Thursday, April 26, 2007

Dropping Evangelism

Interestingly enough, a new book by Leonard Sweet notes that while Christians are distancing themselves from terms like "evangelist," and "evangelical," the corporate world is embracing them.

For instance, Larry Gibson, a former mining maintenance worker now calls himself an "evangelist of the environmental cause." John Bates, of bigwords.com proudly displays a calling card that reads, "John Bates, evangelist."

The magazine Business Week recently gave the title "Management Evangelist" to John Welch, well known for his skill in leading the General Electric Corporation.

So where are the evangelists in the church? I hear often that "churches just don't hold revivals like they used to," and Christian "evangelists are having a hard go of it" because they don't get as many opportunities to hold revivals these days.
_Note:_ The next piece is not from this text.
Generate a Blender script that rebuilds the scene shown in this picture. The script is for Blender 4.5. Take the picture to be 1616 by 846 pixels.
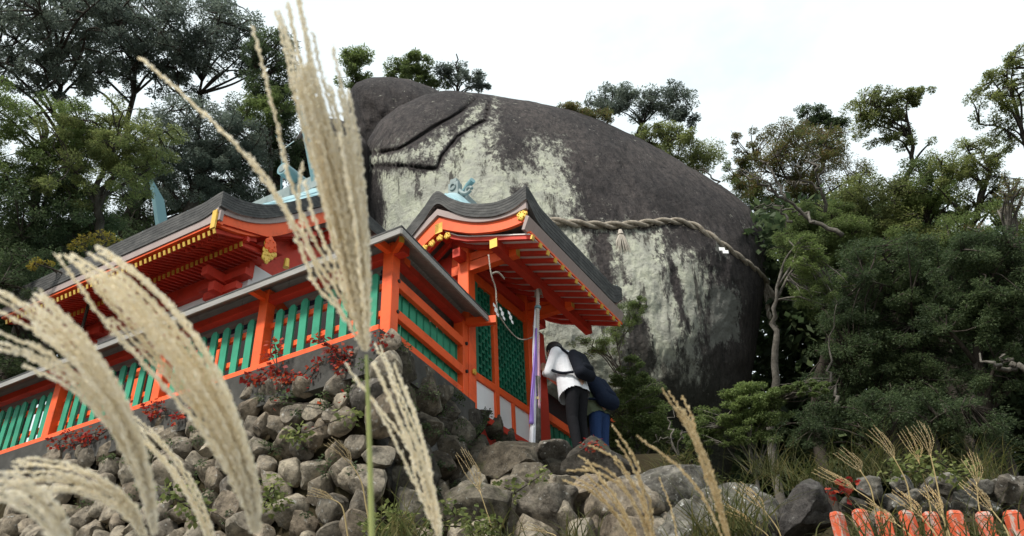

An evangelist declares good news. The best news is that Jesus come to seek out and save lost humanity. For that purpose, I and every Christian are called to be evangelists.

In or out of the corporate world.

2 comments:

  1. Looks like I'm the first to comment on your blogs.

    ReplyDelete
  2. As believers, we are called to be evangelists. It's a christianeese term anyway that only us insiders know.

    It has been adapted in the corporate world as you point out to be a product evangelist -- telling people how wonderful your product is.

    However, to the world, I'm just Chris. I may have the title, may have an official role, even a ministry, but I'm just Chris.

    No title, just an ordinary man who loves Jesus.